The vault cash and Federal Reserve deposits are often divided into three categories: legal, required, and excess.
  • Legal Reserves: Legal reserves are the TOTAL of vault cash and Federal Reserve deposits. These two assets are the only two assets that satisfy the legal reserve requirements handed down by regulators. And the reason these assets are used to satisfy legal reserve requires is that these are the two assets banks use for daily operations--such as cashing or processing checks or generally satisfying deposit withdrawals. Legal reserves can also be thought of as total reserves.

  • Required Reserves: Required reserves are the amount of reserves--vault cash and Federal Reserve deposits--that regulators require banks to keep for daily transactions. Required reserves are specified as a fraction of outstanding deposits--usually about 1 to 3 percent.

  • Excess Reserves: Any legal (or total) reserves over and above those required by regulators are excess reserves.
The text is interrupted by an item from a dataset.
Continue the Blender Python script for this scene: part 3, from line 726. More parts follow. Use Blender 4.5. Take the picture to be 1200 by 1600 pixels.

These excess reserves are used for loans, which makes them exceedingly important to the banking industry. Because reserves, unlike loans, do not generate interest, add to revenue, or enhance profit, banks are prone to hold as few reserves as possible. Banks hold enough reserves to satisfy reserve requirements, because they are required by law. But they try NOT to hold excess reserves. Holding excess reserves means lost interest revenue.

Loans and More

Banks tend to do one of two things with these excess reserves.
  • First, and most important for the study of money and banking, banks use excess reserves for loans. If someone needs a car loan, has good credit, and their local banks has excess reserves, then a little lending business is very likely.

  • Second, banks might decide to direct excess reserves into investment securities, like U.S. Treasury securities or Federal Funds. A bank might do this for the liquidity not found with household or business loans, while earning interest that is not possible with reserves.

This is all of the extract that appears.